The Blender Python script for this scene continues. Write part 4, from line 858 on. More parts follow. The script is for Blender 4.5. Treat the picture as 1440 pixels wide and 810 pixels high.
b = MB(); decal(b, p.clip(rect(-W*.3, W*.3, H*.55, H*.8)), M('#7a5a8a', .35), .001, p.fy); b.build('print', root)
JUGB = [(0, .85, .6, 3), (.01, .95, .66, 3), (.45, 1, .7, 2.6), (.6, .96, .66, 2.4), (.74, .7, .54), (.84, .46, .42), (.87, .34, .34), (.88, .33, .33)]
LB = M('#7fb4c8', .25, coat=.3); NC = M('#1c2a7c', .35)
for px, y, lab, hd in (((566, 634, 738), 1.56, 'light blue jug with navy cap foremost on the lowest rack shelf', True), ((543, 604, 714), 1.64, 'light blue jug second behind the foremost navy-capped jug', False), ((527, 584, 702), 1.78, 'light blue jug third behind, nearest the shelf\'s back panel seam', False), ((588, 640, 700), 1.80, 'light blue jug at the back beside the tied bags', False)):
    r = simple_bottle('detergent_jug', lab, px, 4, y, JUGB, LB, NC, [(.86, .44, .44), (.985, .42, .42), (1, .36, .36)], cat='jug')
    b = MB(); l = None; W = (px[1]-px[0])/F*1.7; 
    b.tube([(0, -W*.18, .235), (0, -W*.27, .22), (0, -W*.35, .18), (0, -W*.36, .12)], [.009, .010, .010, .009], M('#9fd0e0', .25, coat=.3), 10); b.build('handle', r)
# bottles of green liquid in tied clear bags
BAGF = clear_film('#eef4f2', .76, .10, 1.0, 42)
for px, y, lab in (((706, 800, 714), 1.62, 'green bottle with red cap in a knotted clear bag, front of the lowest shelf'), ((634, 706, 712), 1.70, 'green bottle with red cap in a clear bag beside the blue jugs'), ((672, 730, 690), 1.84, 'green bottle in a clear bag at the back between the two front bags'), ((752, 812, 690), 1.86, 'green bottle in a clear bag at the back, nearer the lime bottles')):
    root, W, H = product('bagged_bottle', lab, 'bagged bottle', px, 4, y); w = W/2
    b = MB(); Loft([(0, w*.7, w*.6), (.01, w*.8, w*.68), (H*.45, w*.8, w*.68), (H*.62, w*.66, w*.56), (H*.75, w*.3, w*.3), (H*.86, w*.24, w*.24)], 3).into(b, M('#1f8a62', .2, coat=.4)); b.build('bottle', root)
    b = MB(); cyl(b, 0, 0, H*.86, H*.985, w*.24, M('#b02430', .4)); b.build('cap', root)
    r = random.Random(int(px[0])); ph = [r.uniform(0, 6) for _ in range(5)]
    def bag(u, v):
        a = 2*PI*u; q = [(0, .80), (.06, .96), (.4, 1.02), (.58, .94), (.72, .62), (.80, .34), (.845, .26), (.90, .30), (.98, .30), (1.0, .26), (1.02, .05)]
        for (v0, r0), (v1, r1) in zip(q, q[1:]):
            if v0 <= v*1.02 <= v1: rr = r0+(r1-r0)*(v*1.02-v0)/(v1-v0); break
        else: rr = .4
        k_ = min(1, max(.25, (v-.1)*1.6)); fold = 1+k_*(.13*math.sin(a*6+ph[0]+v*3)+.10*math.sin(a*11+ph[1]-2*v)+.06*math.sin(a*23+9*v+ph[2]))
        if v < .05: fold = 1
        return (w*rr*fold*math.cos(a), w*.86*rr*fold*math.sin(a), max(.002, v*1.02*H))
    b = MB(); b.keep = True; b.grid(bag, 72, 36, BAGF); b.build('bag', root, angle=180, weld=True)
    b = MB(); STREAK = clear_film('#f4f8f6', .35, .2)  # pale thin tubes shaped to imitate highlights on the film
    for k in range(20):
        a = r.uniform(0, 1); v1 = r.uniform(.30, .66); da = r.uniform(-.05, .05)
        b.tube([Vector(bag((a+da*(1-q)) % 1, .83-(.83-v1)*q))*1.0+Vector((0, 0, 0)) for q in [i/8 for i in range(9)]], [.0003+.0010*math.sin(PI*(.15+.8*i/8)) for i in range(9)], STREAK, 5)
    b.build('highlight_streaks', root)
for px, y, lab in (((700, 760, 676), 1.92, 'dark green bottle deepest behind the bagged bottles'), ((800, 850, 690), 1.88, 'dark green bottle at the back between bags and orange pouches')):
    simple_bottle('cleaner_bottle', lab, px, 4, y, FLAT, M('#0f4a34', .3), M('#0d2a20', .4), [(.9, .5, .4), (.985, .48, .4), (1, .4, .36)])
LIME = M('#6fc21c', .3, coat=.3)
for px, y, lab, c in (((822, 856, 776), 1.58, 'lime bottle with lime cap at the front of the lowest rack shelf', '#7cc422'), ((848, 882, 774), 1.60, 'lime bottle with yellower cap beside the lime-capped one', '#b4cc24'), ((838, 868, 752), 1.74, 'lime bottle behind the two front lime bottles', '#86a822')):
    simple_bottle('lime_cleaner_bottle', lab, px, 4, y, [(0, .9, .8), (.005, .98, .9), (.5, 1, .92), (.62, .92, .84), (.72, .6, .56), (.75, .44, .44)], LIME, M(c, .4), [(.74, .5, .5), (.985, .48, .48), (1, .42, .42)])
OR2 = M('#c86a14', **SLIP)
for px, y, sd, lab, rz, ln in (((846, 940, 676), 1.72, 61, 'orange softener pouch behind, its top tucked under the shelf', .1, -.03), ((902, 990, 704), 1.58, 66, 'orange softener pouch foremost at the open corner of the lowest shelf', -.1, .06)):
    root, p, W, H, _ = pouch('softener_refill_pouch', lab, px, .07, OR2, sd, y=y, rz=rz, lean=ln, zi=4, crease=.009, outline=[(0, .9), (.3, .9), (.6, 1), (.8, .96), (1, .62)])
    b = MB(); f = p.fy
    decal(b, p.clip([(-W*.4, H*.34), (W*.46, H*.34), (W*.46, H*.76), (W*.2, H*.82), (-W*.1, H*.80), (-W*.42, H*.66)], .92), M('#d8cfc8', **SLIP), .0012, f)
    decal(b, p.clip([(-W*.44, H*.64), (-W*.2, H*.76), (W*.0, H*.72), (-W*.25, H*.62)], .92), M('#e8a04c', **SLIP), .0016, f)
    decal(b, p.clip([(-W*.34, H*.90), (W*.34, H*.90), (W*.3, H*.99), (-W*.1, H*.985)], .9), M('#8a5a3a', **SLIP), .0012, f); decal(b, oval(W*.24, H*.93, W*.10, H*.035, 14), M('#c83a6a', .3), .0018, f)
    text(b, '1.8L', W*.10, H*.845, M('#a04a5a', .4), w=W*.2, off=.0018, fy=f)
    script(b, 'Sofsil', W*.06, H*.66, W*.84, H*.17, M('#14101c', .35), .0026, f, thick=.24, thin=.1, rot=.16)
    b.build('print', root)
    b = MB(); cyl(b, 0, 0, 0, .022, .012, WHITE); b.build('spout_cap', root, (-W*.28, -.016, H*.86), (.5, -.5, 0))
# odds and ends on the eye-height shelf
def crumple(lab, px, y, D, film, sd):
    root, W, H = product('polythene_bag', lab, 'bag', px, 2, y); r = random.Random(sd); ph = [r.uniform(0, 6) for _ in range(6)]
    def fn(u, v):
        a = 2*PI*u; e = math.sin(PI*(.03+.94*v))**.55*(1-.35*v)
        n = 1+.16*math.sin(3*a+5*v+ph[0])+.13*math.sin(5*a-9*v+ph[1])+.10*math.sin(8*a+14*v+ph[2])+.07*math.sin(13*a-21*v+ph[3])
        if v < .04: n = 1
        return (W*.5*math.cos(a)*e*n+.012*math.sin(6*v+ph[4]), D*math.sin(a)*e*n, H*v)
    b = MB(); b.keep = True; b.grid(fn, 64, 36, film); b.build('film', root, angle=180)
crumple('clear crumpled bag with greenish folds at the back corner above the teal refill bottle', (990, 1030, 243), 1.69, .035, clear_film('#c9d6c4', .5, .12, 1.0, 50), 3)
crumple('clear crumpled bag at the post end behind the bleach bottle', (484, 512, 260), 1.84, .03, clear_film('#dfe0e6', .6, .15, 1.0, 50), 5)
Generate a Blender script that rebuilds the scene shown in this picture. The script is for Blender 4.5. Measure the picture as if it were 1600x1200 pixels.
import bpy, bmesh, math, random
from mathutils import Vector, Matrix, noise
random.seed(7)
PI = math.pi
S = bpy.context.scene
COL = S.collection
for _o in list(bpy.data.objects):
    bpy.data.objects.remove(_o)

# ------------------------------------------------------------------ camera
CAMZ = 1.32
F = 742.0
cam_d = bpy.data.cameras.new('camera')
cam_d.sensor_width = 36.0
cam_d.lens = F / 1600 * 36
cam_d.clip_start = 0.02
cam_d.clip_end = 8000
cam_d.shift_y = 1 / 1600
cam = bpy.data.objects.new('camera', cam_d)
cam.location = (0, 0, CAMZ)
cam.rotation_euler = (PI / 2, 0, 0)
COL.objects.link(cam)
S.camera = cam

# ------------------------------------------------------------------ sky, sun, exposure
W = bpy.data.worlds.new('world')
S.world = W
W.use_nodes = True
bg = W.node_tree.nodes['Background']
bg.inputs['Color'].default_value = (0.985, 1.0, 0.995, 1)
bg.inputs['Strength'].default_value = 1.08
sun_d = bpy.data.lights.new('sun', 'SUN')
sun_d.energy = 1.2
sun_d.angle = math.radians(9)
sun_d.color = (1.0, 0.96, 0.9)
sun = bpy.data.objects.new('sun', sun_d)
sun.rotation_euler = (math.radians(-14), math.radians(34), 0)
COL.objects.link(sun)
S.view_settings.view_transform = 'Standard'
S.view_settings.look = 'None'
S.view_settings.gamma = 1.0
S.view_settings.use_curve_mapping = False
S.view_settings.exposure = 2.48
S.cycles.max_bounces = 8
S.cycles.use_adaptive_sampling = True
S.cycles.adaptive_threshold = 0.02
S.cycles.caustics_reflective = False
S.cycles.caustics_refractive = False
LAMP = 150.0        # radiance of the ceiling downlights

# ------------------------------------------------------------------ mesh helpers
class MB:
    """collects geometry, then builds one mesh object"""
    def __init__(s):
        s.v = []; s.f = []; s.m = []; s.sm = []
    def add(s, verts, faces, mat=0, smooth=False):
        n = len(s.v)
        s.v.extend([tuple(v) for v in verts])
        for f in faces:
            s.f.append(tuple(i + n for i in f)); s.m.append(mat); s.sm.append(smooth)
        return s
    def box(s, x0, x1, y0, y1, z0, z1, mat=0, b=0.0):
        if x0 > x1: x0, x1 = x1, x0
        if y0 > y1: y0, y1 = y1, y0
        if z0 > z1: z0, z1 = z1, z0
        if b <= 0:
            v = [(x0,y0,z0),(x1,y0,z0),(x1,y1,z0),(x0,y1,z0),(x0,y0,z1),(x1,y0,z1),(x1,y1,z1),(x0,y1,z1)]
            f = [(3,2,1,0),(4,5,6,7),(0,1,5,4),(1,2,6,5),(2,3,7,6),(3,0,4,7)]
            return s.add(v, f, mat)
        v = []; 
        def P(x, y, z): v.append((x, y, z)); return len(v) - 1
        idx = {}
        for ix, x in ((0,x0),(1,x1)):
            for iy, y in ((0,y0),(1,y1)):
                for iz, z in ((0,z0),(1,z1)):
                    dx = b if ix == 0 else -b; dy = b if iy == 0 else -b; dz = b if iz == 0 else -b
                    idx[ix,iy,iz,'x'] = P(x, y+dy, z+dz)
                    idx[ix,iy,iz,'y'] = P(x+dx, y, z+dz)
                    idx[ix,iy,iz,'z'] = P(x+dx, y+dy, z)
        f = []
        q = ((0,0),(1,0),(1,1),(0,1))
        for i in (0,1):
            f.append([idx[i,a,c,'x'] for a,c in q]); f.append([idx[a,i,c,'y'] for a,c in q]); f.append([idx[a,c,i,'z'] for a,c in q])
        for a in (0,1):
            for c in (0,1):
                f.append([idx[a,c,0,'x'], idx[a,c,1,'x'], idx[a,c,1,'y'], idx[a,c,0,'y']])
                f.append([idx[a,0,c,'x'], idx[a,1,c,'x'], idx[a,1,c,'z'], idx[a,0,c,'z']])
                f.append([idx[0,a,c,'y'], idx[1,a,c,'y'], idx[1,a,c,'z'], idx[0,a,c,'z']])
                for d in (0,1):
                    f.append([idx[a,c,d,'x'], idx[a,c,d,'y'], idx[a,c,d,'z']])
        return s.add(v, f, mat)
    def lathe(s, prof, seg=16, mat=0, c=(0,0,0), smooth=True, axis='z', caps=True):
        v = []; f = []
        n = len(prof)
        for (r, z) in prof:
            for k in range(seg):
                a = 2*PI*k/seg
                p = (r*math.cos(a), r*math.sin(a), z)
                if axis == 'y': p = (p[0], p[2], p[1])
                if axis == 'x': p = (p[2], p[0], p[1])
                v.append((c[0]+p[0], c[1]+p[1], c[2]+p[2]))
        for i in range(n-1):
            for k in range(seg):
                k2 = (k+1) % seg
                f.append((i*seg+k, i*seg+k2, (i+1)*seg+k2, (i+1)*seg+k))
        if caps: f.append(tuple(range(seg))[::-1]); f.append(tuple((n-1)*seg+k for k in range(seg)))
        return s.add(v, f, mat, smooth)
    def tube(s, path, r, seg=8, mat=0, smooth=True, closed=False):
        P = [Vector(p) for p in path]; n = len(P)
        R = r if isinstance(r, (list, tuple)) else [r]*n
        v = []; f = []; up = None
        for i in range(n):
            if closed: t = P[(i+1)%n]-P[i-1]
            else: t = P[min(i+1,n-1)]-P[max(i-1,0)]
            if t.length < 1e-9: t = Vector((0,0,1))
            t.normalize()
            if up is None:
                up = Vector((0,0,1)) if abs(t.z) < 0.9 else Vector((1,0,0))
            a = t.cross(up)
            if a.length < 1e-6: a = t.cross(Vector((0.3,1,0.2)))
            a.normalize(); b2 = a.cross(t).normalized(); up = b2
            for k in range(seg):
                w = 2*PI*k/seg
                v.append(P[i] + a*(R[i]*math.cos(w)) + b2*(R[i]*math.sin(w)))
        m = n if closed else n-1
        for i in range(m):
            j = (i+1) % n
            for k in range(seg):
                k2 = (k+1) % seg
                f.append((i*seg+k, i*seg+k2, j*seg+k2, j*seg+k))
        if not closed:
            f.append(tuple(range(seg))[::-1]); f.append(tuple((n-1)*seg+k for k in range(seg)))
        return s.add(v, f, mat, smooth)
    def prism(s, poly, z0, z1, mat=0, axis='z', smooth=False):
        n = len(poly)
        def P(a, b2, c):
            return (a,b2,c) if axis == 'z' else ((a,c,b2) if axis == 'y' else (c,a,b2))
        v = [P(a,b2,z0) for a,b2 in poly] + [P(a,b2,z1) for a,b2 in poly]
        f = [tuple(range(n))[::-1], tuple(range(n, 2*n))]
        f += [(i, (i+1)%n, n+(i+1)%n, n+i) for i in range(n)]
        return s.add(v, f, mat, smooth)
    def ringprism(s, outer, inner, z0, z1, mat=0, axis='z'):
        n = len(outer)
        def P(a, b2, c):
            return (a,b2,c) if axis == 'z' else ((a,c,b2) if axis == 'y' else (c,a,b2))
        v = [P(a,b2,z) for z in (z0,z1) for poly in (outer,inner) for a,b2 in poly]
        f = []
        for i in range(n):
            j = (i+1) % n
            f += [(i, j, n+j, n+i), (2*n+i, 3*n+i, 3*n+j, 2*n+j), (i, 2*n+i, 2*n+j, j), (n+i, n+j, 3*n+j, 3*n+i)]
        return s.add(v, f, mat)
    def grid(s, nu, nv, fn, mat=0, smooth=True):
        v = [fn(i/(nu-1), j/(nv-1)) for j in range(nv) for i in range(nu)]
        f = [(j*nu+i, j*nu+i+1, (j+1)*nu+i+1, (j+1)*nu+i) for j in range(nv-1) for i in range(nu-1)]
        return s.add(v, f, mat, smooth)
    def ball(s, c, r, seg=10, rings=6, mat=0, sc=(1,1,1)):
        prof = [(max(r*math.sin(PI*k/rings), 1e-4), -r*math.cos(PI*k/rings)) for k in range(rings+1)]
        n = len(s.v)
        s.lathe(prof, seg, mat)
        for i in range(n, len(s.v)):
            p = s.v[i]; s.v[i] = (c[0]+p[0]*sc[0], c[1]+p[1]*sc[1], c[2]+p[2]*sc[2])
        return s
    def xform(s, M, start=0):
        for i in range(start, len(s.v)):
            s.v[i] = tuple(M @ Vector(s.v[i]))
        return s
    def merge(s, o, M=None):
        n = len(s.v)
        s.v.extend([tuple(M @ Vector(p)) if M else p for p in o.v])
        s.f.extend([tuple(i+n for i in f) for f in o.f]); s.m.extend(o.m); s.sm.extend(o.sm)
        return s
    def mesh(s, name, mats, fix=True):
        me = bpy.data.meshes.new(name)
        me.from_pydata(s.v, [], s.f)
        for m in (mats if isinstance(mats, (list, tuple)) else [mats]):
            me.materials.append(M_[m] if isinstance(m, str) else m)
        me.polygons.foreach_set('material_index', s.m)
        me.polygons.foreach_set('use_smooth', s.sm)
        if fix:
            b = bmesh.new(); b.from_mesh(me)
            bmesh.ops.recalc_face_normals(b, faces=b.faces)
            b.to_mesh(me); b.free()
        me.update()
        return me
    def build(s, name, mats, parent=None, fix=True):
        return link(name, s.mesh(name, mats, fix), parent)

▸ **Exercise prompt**
Sift the material for lines with the string "this". Copy each one found.

▸ **Result of the exercise**
The Blender Python script for this scene continues. Write part 4, from line 858 on. More parts follow. The script is for Blender 4.5. Treat the picture as 1440 pixels wide and 810 pixels high.
Generate a Blender script that rebuilds the scene shown in this picture. The script is for Blender 4.5. Measure the picture as if it were 1600x1200 pixels.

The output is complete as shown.